--- Start of RECORDED INFORMATION ---

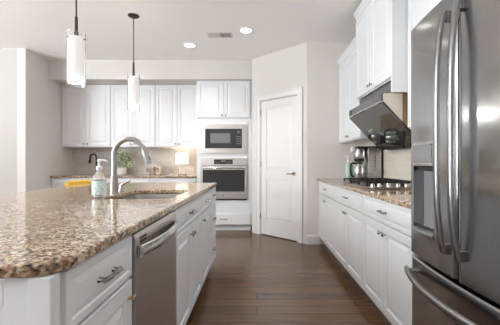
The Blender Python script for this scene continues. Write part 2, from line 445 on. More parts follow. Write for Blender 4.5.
def front(root, O, U, N, w, kind, z0=.115, z1=.868, zs=.712):
    """fronts on a face starting at O (z ignored) running w along U"""
    O = Vector((O[0], O[1], 0)); U = Vector(U); Z = Vector((0, 0, 1))
    if kind in ('dd', 'sd'):
        drawer_part(root, O + U * G + Z * (zs + G), U, N, w - 2 * G, z1 - zs - G)
    if kind == 'dd':
        h = zs - G - z0; wd = w / 2 - 1.5 * G
        door_part(root, O + U * G + Z * z0, U, N, wd, h, (wd - .032, h - .06))
        door_part(root, O + U * (w / 2 + G / 2) + Z * z0, U, N, wd, h, (.032, h - .06))
    if kind == 'stack':
        hs = [(z0, .39), (.394, zs - G), (zs + G, z1)]
        for a, c in hs: drawer_part(root, O + U * G + Z * a, U, N, w - 2 * G, c - a, L=.09)
def base_carcase(root, x0, x1, y0, y1, toe):
    """toe: which side the recessed toe kick is on"""
    b = BM(); box(b, x0, x1, y0, y1, .10, CT0 - .001); obj('body', b, 'cabinet', root)
    b = BM()
    if toe == '-x': box(b, x0 + .07, x1, y0, y1, .001, .0995)
    if toe == '+x': box(b, x0, x1 - .07, y0, y1, .001, .0995)
    if toe == '-y': box(b, x0, x1, y0 + .07, y1, .001, .0995)
    obj('toe_kick', b, 'cabinet', root)
# right run
XF = .865
RB = [(3.560, 4.465, 'white base cabinet with drawer and two doors beside the pantry corner'),
      (2.604, 3.558, 'white base cabinet with drawer and two doors under the gas cooktop'),
      (1.745, 2.602, 'white base cabinet with drawer and two doors next to the refrigerator')]
for y0, y1, lab in RB:
    t = thing('base_cabinet', lab, 'cabinet', (XF, (y0 + y1) / 2, 0), 'base cabinets along the right wall')
    base_carcase(t, XF, XR - .003, y0 + .001, y1 - .001, '-x')
    front(t, (XF, y1, 0), (0, -1, 0), NX, y1 - y0, 'dd')
b = BM(); box(b, XF, XF + .05, 1.665, 1.742, .001, CT0 - .002); tag(obj('filler_panel', b, 'cabinet'), 'narrow white filler strip between base cabinet and refrigerator', 'panel')
b = BM(); slab(b, lambda e: rrect(.815 + e, XR - .002, 1.66 + e, 4.466, .004, 2), CT0, CT1)
tag(obj('countertop', b, 'granite', smooth=True, angle=30), 'brown speckled granite countertop carrying the cooktop along the right wall', 'countertop')

# back run base
BB = [(-3.357, -2.52, 'white base cabinet in the back left corner beneath the small bar faucet'),
      (-2.518, -1.75, 'white base cabinet at the back beneath the potted plant'),
      (-1.748, -.995, 'white base cabinet at the back beneath the lit table lamp')]
for x0, x1, lab in BB:
    t = thing('base_cabinet', lab, 'cabinet', ((x0 + x1) / 2, 5.32, 0), 'base cabinets along the back wall')
    base_carcase(t, x0 + .001, x1 - .001, 5.32, YB - .003, '-y')
    front(t, (x0, 5.32, 0), PX, NY, x1 - x0, 'dd')
b = BM(); slab(b, lambda e: rrect(XL + .002, -.992, 5.27 + e, YB - .002, .004, 2), CT0, CT1)
tag(obj('countertop', b, 'granite', smooth=True, angle=30), 'granite countertop along the back wall holding plant and lamp', 'countertop')

# uppers
def upper(root, x0, x1, y0, y1, z0, z1, face, w, doorz=None, knobs=True, crown=None):
    b = BM(); box(b, x0, x1, y0, y1, z0, z1); obj('body', b, 'cabinet', root)
    U, N, O = face
    O = Vector(O); U = Vector(U); za, zb = doorz or (z0 + .012, z1 - .012)
    wd = w / 2 - 1.5 * G
    door_part(root, O + U * G + Vector((0, 0, za)), U, N, wd, zb - za, (wd - .03, .045))
    door_part(root, O + U * (w / 2 + G / 2) + Vector((0, 0, za)), U, N, wd, zb - za, (.03, .045))
BU = [(-3.357, -2.52, 'white double door wall cabinet against the left wall, at the back'),
      (-2.518, -1.75, 'middle white double door wall cabinet of the back wall'),
      (-1.748, -.995, 'white double door wall cabinet beside the oven tower, above the lamp')]
for x0, x1, lab in BU:
    t = thing('wall_cabinet', lab, 'cabinet', ((x0 + x1) / 2, 5.62, 1.388), 'wall cabinets on the back wall')
    upper(t, x0 + .001, x1 - .001, 5.60, YB - .013, 1.388, 2.464, (PX, NY, (x0, 5.60, 0)), x1 - x0, (1.40, 2.45))
def crown_x(root, xf, y0, y1, zt, near=True):
    b = BM(); pr = [(0, 0), (-.012, 0), (-.016, .018), (-.034, .045), (-.046, .062), (-.046, .075), (0, .075)]
    prism(b, [(xf + dx, zt + dz) for dx, dz in pr], 'y', y0, y1)
    return obj('crown_molding', b, 'cabinet', root)
t = thing('wall_cabinet', 'white double door wall cabinet in the pantry corner above the coffee maker', 'cabinet', (1.126, 4.0, 1.388))
upper(t, 1.142, XR - .014, 3.535, 4.465, 1.388, 2.445, ((0, -1, 0), NX, (1.142, 4.465, 0)), .93, (1.40, 2.43)); crown_x(t, 1.142, 3.535, 4.465, 2.445)
t = thing('wall_cabinet', 'taller deeper white wall cabinet directly above the range hood', 'cabinet', (1.08, 3.07, 1.80))
upper(t, 1.092, XR - .014, 2.605, 3.533, 1.80, 2.66, ((0, -1, 0), NX, (1.092, 3.533, 0)), .928, (1.812, 2.645)); crown_x(t, 1.092, 2.605, 3.533, 2.66)
b = BM(); box(b, 1.074, 1.43, 2.58, 2.604, 1.684, 2.66); obj('side_panel', b, 'cabinet', t)
t = thing('wall_cabinet', 'white wall cabinet between the range hood and the refrigerator', 'cabinet', (1.19, 2.1, 1.388))
upper(t, 1.21, XR - .014, 1.65, 2.575, 1.388, 2.66, ((0, -1, 0), NX, (1.21, 2.575, 0)), .925, (1.40, 2.645)); crown_x(t, 1.21, 1.65, 2.575, 2.66)
t = thing('wall_cabinet', 'white deep cabinet over the top of the stainless refrigerator', 'cabinet', (.90, 1.2, 1.82))
upper(t, .90, XR - .014, .72, 1.645, 1.84, 2.66, ((0, -1, 0), NX, (.90, 1.645, 0)), .925, (1.852, 2.645)); crown_x(t, .90, .72, 1.645, 2.66)

# oven tower
OX0, OX1, OY = -.988, -.104, 5.315
t = thing('oven_cabinet', 'tall white oven cabinet at the back holding microwave and wall oven', 'cabinet', ((OX0 + OX1) / 2, OY, 0))
b = BM()
aw0, aw1 = -.915, -.168
box(b, OX0, aw0, OY, YB - .003, .10, 2.464); box(b, aw1, OX1 + .02, OY, YB - .003, .10, 2.464); box(b, aw0, aw1, 5.90, YB - .003, .10, 2.464)
for z0, z1 in ((.10, .515), (1.19, 1.277), (1.742, 2.464)): box(b, aw0, aw1, OY, 5.90, z0, z1)
obj('body', b, 'cabinet', t)
b = BM(); box(b, OX0, OX1, OY + .07, YB - .003, .001, .0995); obj('toe_kick', b, 'cabinet', t)
wd = (OX1 - .01 - OX0 - .012) / 2 - .003
door_part(t, (OX0 + .016, OY, 1.855), PX, NY, wd, .592, (wd - .03, .04))
door_part(t, (OX0 + .016 + wd + .004, OY, 1.855), PX, NY, wd, .592, (.03, .04))
drawer_part(t, (OX0 + .016, OY, .112), PX, NY, 2 * wd + .004, .175, L=.11, prof=SLABP)

# ------------------------------------------------------------------ island
IX = -.463
IY0, IY1 = .735, 3.505
IBX = -1.06
ISL = [(.737, 1.164, 'nearest white island cabinet with one drawer over a door, beside the dishwasher', 'sd1'),
       (1.772, 2.607, 'white island sink cabinet with false drawer front and two doors', 'dd'),
       (2.609, 3.117, 'white island cabinet with one drawer and door past the sink cabinet', 'sd'),
       (3.119, 3.503, 'white three drawer island cabinet at the far end near the oven', 'stack')]
for y0, y1, lab, k in ISL:
    t = thing('island_cabinet', lab, 'cabinet', (IX, (y0 + y1) / 2, 0))
    if k == 'sd1': NEAR_CAB = t
    if y0 > 1.7 and y0 < 2:
        # sink cabinet is open at the top for the bowl
        b = BM(); box(b, IBX, IX, y0 + .001, y1 - .001, .10, .66); box(b, IX - .02, IX, y0 + .001, y1 - .001, .66, CT0 - .001)
        box(b, IBX, IBX + .02, y0 + .001, y1 - .001, .66, CT0 - .001); box(b, IBX + .02, IX - .02, y0 + .001, y0 + .02, .66, CT0 - .001); box(b, IBX + .02, IX - .02, y1 - .012, y1 - .001, .66, CT0 - .001)
        obj('body', b, 'cabinet', t)
        b = BM(); box(b, IBX, IX - .07, y0, y1, .001, .0995); obj('toe_kick', b, 'cabinet', t)
    else:
        base_carcase(t, IBX, IX, y0 + .001, y1 - .001, '+x')
    wdt = y1 - y0; O = Vector((IX, y0, 0)); U = Vector((0, 1, 0)); Z = Vector((0, 0, 1))
    if k == 'sd1':
        drawer_part(t, O + U * .022 + Z * .722, U, PX, wdt - .03, .146, L=.105)
        h = .712 - .115; door_part(t, O + U * .022 + Z * .115, U, PX, wdt - .03, h, (wdt - .03 - .035, h - .055), km='bronze')
    elif k == 'sd':
        drawer_part(t, O + U * G + Z * .716, U, PX, wdt - 2 * G, .152)
        h = .708 - .115; door_part(t, O + U * G + Z * .115, U, PX, wdt - 2 * G, h, (.035, h - .055))
    else: front(t, O, U, PX, wdt, k)
t = NEAR_CAB
b = BM(); box(b, IBX, -.446, .722, .735, .001, CT0 - .001); ep = obj('end_panel', b, 'cabinet', t)
b = BM(); box(b, -.556, -.446, .712, .7218, .001, CT0 - .001); box(b, -1.05, -.556, .712, .7218, .808, CT0 - .001); box(b, -1.05, -.556, .712, .7218, .001, .13); box(b, -1.058, -.96, .712, .7218, .001, CT0 - .001)
obj('panel_frame', b, 'cabinet', ep, bevel=.002)
b = BM(); box(b, -.497, -.446, .703, .7118, .001, CT0 - .001); obj('corner_post', b, 'cabinet', ep, bevel=.003)
b = BM(); box(b, -1.36, IBX - .002, .735, 3.503, .001, CT0 - .001); tag(obj('island_knee_wall', b, 'cabinet'), 'white panelled back of the island under the seating overhang', 'panel')
# countertop with sink hole
SX0, SX1, SY0, SY1 = -.955, -.53, 1.945, 2.575
b = BM()
slab_hole(b, lambda e: rrect(-1.76 + e, -.428 - e, .69 + e, 3.53 - e, [.05 - e, .05 - e, .09 - e, .09 - e], 8),
          lambda e: rrect(SX0 - e, SX1 + e, SY0 - e, SY1 + e, .07 + e, 8), CT0, CT1)
tag(obj('island_countertop', b, 'granite', smooth=True, angle=30), 'large brown speckled granite island countertop with sink cutout', 'countertop')
# sink
b = BM()
def sl(x, z): return [(*p, z) for p in rrect(SX0 - x, SX1 + x, SY0 - x, SY1 + x, .07 + x, 8)]
rings(b, [sl(.018, .874), sl(-.004, .874), sl(-.008, .72), sl(-.03, .695), sl(-.05, .690), sl(-.05, .688), sl(-.028, .692), sl(-.005, .718), sl(0, .872), sl(.018, .872)], False, False)
bm = b
# close the basin floor
bm.verts.ensure_lookup_table()
nn = len(sl(0, 0))
bm.faces.new([bm.verts[4 * nn + i] for i in range(nn)]); bm.faces.new([bm.verts[5 * nn + i] for i in range(nn)])
sk = thing('kitchen_sink', 'stainless undermount sink set in the island countertop', 'sink', (-.74, 2.28, .688))
obj('basin', bm, 'steel_sink', sk, smooth=True)
b = BM(); lathe(b, [(.045, 0), (.045, .003), (.03, .0035), (.028, .001)], (-.80, 2.28, .6905), 20); obj('drain', b, 'chrome', sk, smooth=True)

# faucet
FX, FY = -1.005, 2.285
t = thing('kitchen_faucet', 'tall brushed nickel gooseneck faucet standing behind the island sink', 'faucet', (FX, FY, CT1))
b = BM(); lathe(b, [(.031, .001), (.031, .008), (.026, .012), (.025, .125), (.0205, .130)], (FX, FY, CT1), 20); obj('base', b, 'nickel', t, smooth=True)
r = .108
pts = [(FX, FY, CT1 + .125)] + [(FX, FY, CT1 + .16 + .03 * i) for i in range(4)]
zc = CT1 + .275
for i in range(0, 15):
    a = PI - PI * i / 14 * .93
    pts.append((FX + r + r * math.cos(a), FY, zc + r * math.sin(a)))
b = BM(); tube(b, pts, .0185, 14); obj('spout', b, 'nickel', t, smooth=True)
e0 = Vector(pts[-1]); dr = (e0 - Vector(pts[-2])).normalized()
b = BM(); tube(b, [e0, e0 + dr * .01, e0 + dr * .015, e0 + dr * .075, e0 + dr * .095], [.0188, .0205, .021, .0235, .021], 14); h = obj('spray_head', b, 'nickel', t, smooth=True)
b = BM(); q = e0 + dr * .045 + Vector((.0165, -.006, .004)); tube(b, [q, q + dr * .03], .007, 8); obj('spray_button', b, 'black', h)
LX, LY = -1.015, 2.43
t2 = thing('faucet_lever', 'small single lever handle on the island counter behind the faucet', 'faucet handle', (LX, LY, CT1))
b = BM(); lathe(b, [(.026, .001), (.026, .006), (.018, .010), (.016, .045), (.012, .052)], (LX, LY, CT1), 16); obj('base', b, 'nickel', t2, smooth=True)
b = BM(); tube(b, smooth_path([(LX, LY, CT1 + .045), (LX + .022, LY, CT1 + .062), (LX + .068, LY, CT1 + .082)], 4), [.010] * 4 + [.007] * 5, 8); obj('lever', b, 'pewter', t2, smooth=True)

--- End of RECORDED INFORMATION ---

_EXERCISE DIRECTIONS_.
Every line from the top of the material above through the line with "right wall', 'countertop')" should be duplicated exactly, please; leave out the pictures.

_THE RESULT_.
The Blender Python script for this scene continues. Write part 2, from line 445 on. More parts follow. Write for Blender 4.5.
def front(root, O, U, N, w, kind, z0=.115, z1=.868, zs=.712):
    """fronts on a face starting at O (z ignored) running w along U"""
    O = Vector((O[0], O[1], 0)); U = Vector(U); Z = Vector((0, 0, 1))
    if kind in ('dd', 'sd'):
        drawer_part(root, O + U * G + Z * (zs + G), U, N, w - 2 * G, z1 - zs - G)
    if kind == 'dd':
        h = zs - G - z0; wd = w / 2 - 1.5 * G
        door_part(root, O + U * G + Z * z0, U, N, wd, h, (wd - .032, h - .06))
        door_part(root, O + U * (w / 2 + G / 2) + Z * z0, U, N, wd, h, (.032, h - .06))
    if kind == 'stack':
        hs = [(z0, .39), (.394, zs - G), (zs + G, z1)]
        for a, c in hs: drawer_part(root, O + U * G + Z * a, U, N, w - 2 * G, c - a, L=.09)
def base_carcase(root, x0, x1, y0, y1, toe):
    """toe: which side the recessed toe kick is on"""
    b = BM(); box(b, x0, x1, y0, y1, .10, CT0 - .001); obj('body', b, 'cabinet', root)
    b = BM()
    if toe == '-x': box(b, x0 + .07, x1, y0, y1, .001, .0995)
    if toe == '+x': box(b, x0, x1 - .07, y0, y1, .001, .0995)
    if toe == '-y': box(b, x0, x1, y0 + .07, y1, .001, .0995)
    obj('toe_kick', b, 'cabinet', root)
# right run
XF = .865
RB = [(3.560, 4.465, 'white base cabinet with drawer and two doors beside the pantry corner'),
      (2.604, 3.558, 'white base cabinet with drawer and two doors under the gas cooktop'),
      (1.745, 2.602, 'white base cabinet with drawer and two doors next to the refrigerator')]
for y0, y1, lab in RB:
    t = thing('base_cabinet', lab, 'cabinet', (XF, (y0 + y1) / 2, 0), 'base cabinets along the right wall')
    base_carcase(t, XF, XR - .003, y0 + .001, y1 - .001, '-x')
    front(t, (XF, y1, 0), (0, -1, 0), NX, y1 - y0, 'dd')
b = BM(); box(b, XF, XF + .05, 1.665, 1.742, .001, CT0 - .002); tag(obj('filler_panel', b, 'cabinet'), 'narrow white filler strip between base cabinet and refrigerator', 'panel')
b = BM(); slab(b, lambda e: rrect(.815 + e, XR - .002, 1.66 + e, 4.466, .004, 2), CT0, CT1)
tag(obj('countertop', b, 'granite', smooth=True, angle=30), 'brown speckled granite countertop carrying the cooktop along the right wall', 'countertop')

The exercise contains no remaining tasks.